[Records with scene code]

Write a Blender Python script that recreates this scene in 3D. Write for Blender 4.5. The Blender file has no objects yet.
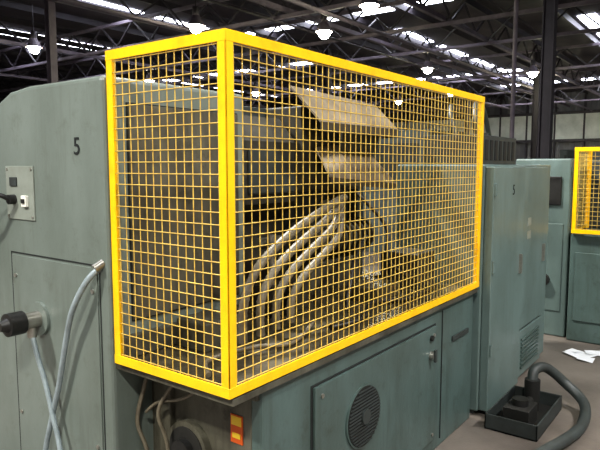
import bpy, math, random
from mathutils import Vector, Matrix
random.seed(4)
D=bpy.data; S=bpy.context.scene
S.view_settings.view_transform='Standard'
try: S.view_settings.look='Medium High Contrast'
except Exception as ex: print('look',ex)
S.view_settings.exposure=0.15

# ------------------------------------------------------------ materials
def lin(c):
    return tuple(((x/255)/12.92 if x/255<=.04045 else ((x/255+.055)/1.055)**2.4) for x in c)+(1,)
def mat(name,c1,c2=None,rough=.5,metal=0,scale=4,stretch=1,bump=0,emit=None,estr=0,bscale=60,lo=.35,hi=.7,spec=.5,drip=None,dk=.45):
    m=D.materials.new(name); m.use_nodes=True; nt=m.node_tree; N=nt.nodes; L=nt.links
    b=N['Principled BSDF']; b.inputs['Roughness'].default_value=rough; b.inputs['Metallic'].default_value=metal
    b.inputs['Specular IOR Level'].default_value=spec
    b.inputs['Base Color'].default_value=lin(c1)
    tc=N.new('ShaderNodeTexCoord')
    if c2:
        mp=N.new('ShaderNodeMapping'); mp.inputs['Scale'].default_value=(1,1,stretch)
        L.new(tc.outputs['Object'],mp.inputs[0])
        n=N.new('ShaderNodeTexNoise'); n.inputs['Scale'].default_value=scale; n.inputs['Detail'].default_value=8; n.inputs['Roughness'].default_value=.65
        L.new(mp.outputs[0],n.inputs['Vector'])
        r=N.new('ShaderNodeValToRGB'); r.color_ramp.elements[0].position=lo; r.color_ramp.elements[1].position=hi
        r.color_ramp.elements[0].color=lin(c1); r.color_ramp.elements[1].color=lin(c2)
        L.new(n.outputs[0],r.inputs[0]); col=r.outputs[0]
        if drip:   # grime runs, broken up by a second broad noise
            mp2=N.new('ShaderNodeMapping'); mp2.inputs['Scale'].default_value=(14,14,1.1); L.new(tc.outputs['Object'],mp2.inputs[0])
            n3=N.new('ShaderNodeTexNoise'); n3.inputs['Scale'].default_value=1.5; n3.inputs['Detail'].default_value=6; n3.inputs['Roughness'].default_value=.7; L.new(mp2.outputs[0],n3.inputs['Vector'])
            r3=N.new('ShaderNodeValToRGB'); r3.color_ramp.elements[0].position=.50; r3.color_ramp.elements[1].position=.78
            r3.color_ramp.elements[0].color=(0,0,0,1); r3.color_ramp.elements[1].color=(dk,dk,dk,1); L.new(n3.outputs[0],r3.inputs[0])
            n4=N.new('ShaderNodeTexNoise'); n4.inputs['Scale'].default_value=1.7; n4.inputs['Detail'].default_value=3; L.new(tc.outputs['Object'],n4.inputs['Vector'])
            r4=N.new('ShaderNodeValToRGB'); r4.color_ramp.elements[0].position=.38; r4.color_ramp.elements[1].position=.62; L.new(n4.outputs[0],r4.inputs[0])
            mu=N.new('ShaderNodeMath'); mu.operation='MULTIPLY'; L.new(r3.outputs[0],mu.inputs[0]); L.new(r4.outputs[0],mu.inputs[1])
            n5=N.new('ShaderNodeTexNoise'); n5.inputs['Scale'].default_value=9; n5.inputs['Detail'].default_value=9; n5.inputs['Roughness'].default_value=.75; L.new(tc.outputs['Object'],n5.inputs['Vector'])
            r5=N.new('ShaderNodeValToRGB'); r5.color_ramp.elements[0].position=.54; r5.color_ramp.elements[1].position=.72
            r5.color_ramp.elements[0].color=(0,0,0,1); r5.color_ramp.elements[1].color=(dk,dk,dk,1); L.new(n5.outputs[0],r5.inputs[0])
            ad=N.new('ShaderNodeMath'); ad.operation='MAXIMUM'; L.new(mu.outputs[0],ad.inputs[0]); L.new(r5.outputs[0],ad.inputs[1])
            mx=N.new('ShaderNodeMixRGB'); L.new(ad.outputs[0],mx.inputs[0]); L.new(col,mx.inputs[1]); mx.inputs[2].default_value=lin(drip); col=mx.outputs[0]
        L.new(col,b.inputs['Base Color'])
    if bump:
        n2=N.new('ShaderNodeTexNoise'); n2.inputs['Scale'].default_value=bscale; n2.inputs['Detail'].default_value=4
        L.new(tc.outputs['Object'],n2.inputs['Vector'])
        bp=N.new('ShaderNodeBump'); bp.inputs['Strength'].default_value=bump; bp.inputs['Distance'].default_value=.01
        L.new(n2.outputs[0],bp.inputs['Height']); L.new(bp.outputs[0],b.inputs['Normal'])
    if emit:
        b.inputs['Emission Color'].default_value=lin(emit); b.inputs['Emission Strength'].default_value=estr
    return m
M={}
M['body']=mat('painted_grey_green',(112,121,115),(94,102,95),.32,scale=2.2,stretch=.5,bump=.04,lo=.4,hi=.75,drip=(72,73,60))
M['base']=mat('painted_teal_grey_dirty',(82,99,96),(62,72,66),.35,scale=3.5,stretch=.35,bump=.05,lo=.4,hi=.75,drip=(46,48,39),dk=.6)
M['under']=mat('oily_grey_casting',(92,90,78),(48,45,35),.5,scale=6,stretch=.25,bump=.15,lo=.35,hi=.7,drip=(38,35,26),dk=.8)
M['cab']=mat('painted_cabinet_teal',(103,120,117),(88,102,98),.35,scale=2.5,stretch=.5,bump=.03,drip=(72,80,74))
M['cabdark']=mat('cabinet_dark_grey',(58,64,63),(42,45,43),.5,scale=8)
M['yellow']=mat('safety_yellow_paint',(246,194,14),(232,176,12),.3,scale=9,lo=.45,hi=.8,drip=(180,134,34),dk=.25)
M['ywire']=mat('yellow_coated_wire',(212,182,92),(170,138,66),.4,scale=25)
M['dark']=mat('dark_recess',(34,33,29),(20,20,18),.7,scale=5)
M['housing']=mat('grimy_grey_housing',(66,64,56),(38,36,30),.5,scale=4,bump=.1,drip=(30,28,22),dk=.8)
M['black']=mat('black_rubber',(26,26,26),(38,37,34),.45,scale=20)
M['seam']=mat('seam_shadow_gap',(30,34,32),None,.8)
M['brown']=mat('grimy_sheet_metal',(122,111,94),(88,78,62),.5,scale=5,bump=.05,drip=(62,54,42),dk=.5)
M['browndk']=mat('grimy_sheet_metal_dark',(70,64,53),(46,42,34),.55,scale=7)
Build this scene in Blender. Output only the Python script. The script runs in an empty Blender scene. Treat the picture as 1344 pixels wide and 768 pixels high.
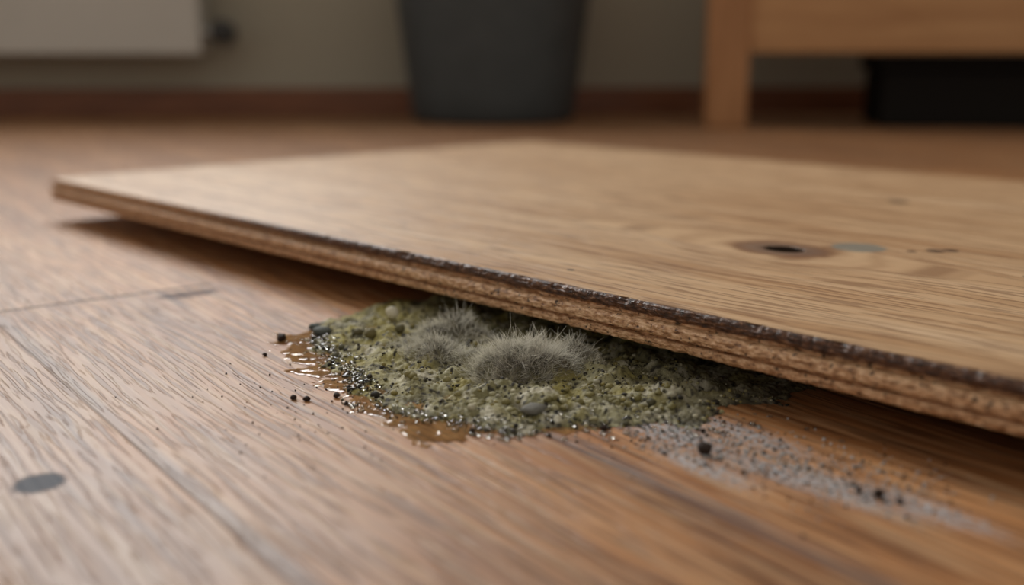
import bpy, bmesh, math, random
from mathutils import Vector, Matrix, noise
random.seed(7)
scene = bpy.context.scene
try:
    scene.view_settings.view_transform = 'Standard'
    scene.view_settings.look = 'None'
except Exception: pass

# ------------------------------------------------------------ node helpers
class NT:
    def __init__(s, name):
        s.mat = bpy.data.materials.new(name); s.mat.use_nodes = True
        s.t = s.mat.node_tree; s.t.nodes.clear()
        s.out = s.t.nodes.new('ShaderNodeOutputMaterial')
    def n(s, typ, **kw):
        nd = s.t.nodes.new(typ)
        for k, v in kw.items(): setattr(nd, k, v)
        return nd
    def set(s, sock, v):
        if isinstance(v, bpy.types.NodeSocket): s.t.links.new(v, sock)
        else:
            if isinstance(v, tuple) and len(v) == 3 and sock.type == 'RGBA': v = v + (1,)
            sock.default_value = v
    def m(s, op, a, b=0.0, c=0.0, clamp=False):
        nd = s.n('ShaderNodeMath', operation=op, use_clamp=clamp)
        s.set(nd.inputs[0], a); s.set(nd.inputs[1], b); s.set(nd.inputs[2], c)
        return nd.outputs[0]
    def obj(s): return s.n('ShaderNodeTexCoord').outputs['Object']
    def sep(s, v):
        nd = s.n('ShaderNodeSeparateXYZ'); s.set(nd.inputs[0], v); return nd.outputs
    def comb(s, x, y, z=0.0):
        nd = s.n('ShaderNodeCombineXYZ')
        for i, v in enumerate((x, y, z)): s.set(nd.inputs[i], v)
        return nd.outputs[0]
    def noise(s, vec, scale=1.0, detail=2.0, rough=0.5, dist=0.0):
        nd = s.n('ShaderNodeTexNoise'); s.set(nd.inputs['Vector'], vec)
        nd.inputs['Scale'].default_value = scale; nd.inputs['Detail'].default_value = detail
        nd.inputs['Roughness'].default_value = rough; nd.inputs['Distortion'].default_value = dist
        return nd.outputs['Fac']
    def ss(s, v, lo, hi, a=0.0, b=1.0):
        nd = s.n('ShaderNodeMapRange', interpolation_type='SMOOTHSTEP')
        s.set(nd.inputs[0], v)
        for i, q in enumerate((lo, hi, a, b)): nd.inputs[i+1].default_value = q
        return nd.outputs[0]
    def mix(s, f, a, b, mode='MIX'):
        nd = s.n('ShaderNodeMix', data_type='RGBA', blend_type=mode)
        s.set(nd.inputs[0], f); s.set(nd.inputs[6], a); s.set(nd.inputs[7], b)
        return nd.outputs[2]
    def ramp(s, f, stops):
        nd = s.n('ShaderNodeValToRGB'); s.set(nd.inputs[0], f)
        el = nd.color_ramp.elements
        while len(el) < len(stops): el.new(0.5)
        for e, (p, c) in zip(el, stops): e.position = p; e.color = tuple(c) + (1,)
        return nd.outputs[0]
    def bump(s, h, strength=0.5, dist=0.001):
        nd = s.n('ShaderNodeBump'); s.set(nd.inputs['Height'], h)
        nd.inputs['Strength'].default_value = strength; nd.inputs['Distance'].default_value = dist
        return nd.outputs[0]
    def pbsdf(s, col, rough=0.5, normal=None, spec=0.5, **kw):
        p = s.n('ShaderNodeBsdfPrincipled')
        s.set(p.inputs['Base Color'], col); s.set(p.inputs['Roughness'], rough)
        s.set(p.inputs['Specular IOR Level'], spec)
        if normal is not None: s.set(p.inputs['Normal'], normal)
        for k, v in kw.items(): s.set(p.inputs[k], v)
        s.t.links.new(p.outputs[0], s.out.inputs[0])
        return p
    def ell(s, a, b, a0, b0, ra, rb):
        x = s.m('DIVIDE', s.m('SUBTRACT', a, a0), ra); y = s.m('DIVIDE', s.m('SUBTRACT', b, b0), rb)
        return s.m('SQRT', s.m('ADD', s.m('MULTIPLY', x, x), s.m('MULTIPLY', y, y)))

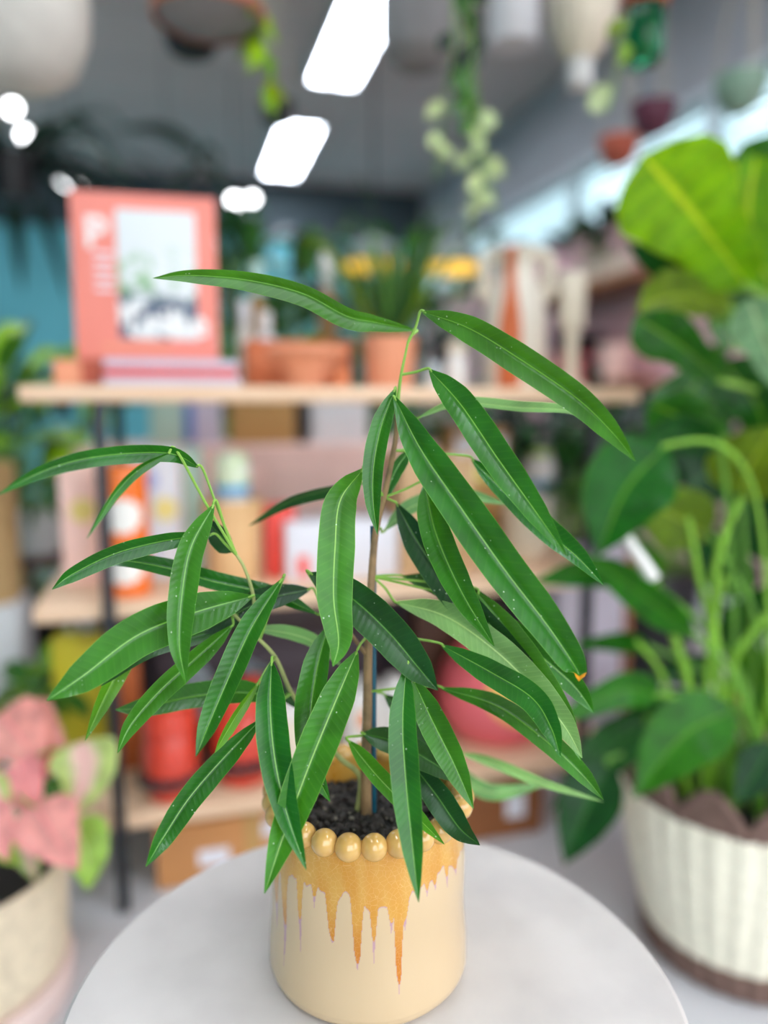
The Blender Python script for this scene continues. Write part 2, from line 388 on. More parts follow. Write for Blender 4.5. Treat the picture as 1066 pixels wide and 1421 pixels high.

Instruction: Please restate the material above line by line, exactly, beginning at its first line and ending with the line that contains "S.view_settings.exposure=0.15", without any pictures.

Response to this exercise:
Write a Blender Python script that recreates this scene in 3D. Write for Blender 4.5. The Blender file has no objects yet.
import bpy, math, random
from mathutils import Vector, Matrix
random.seed(4)
D=bpy.data; S=bpy.context.scene
S.view_settings.view_transform='Standard'
try: S.view_settings.look='Medium High Contrast'
except Exception as ex: print('look',ex)
S.view_settings.exposure=0.15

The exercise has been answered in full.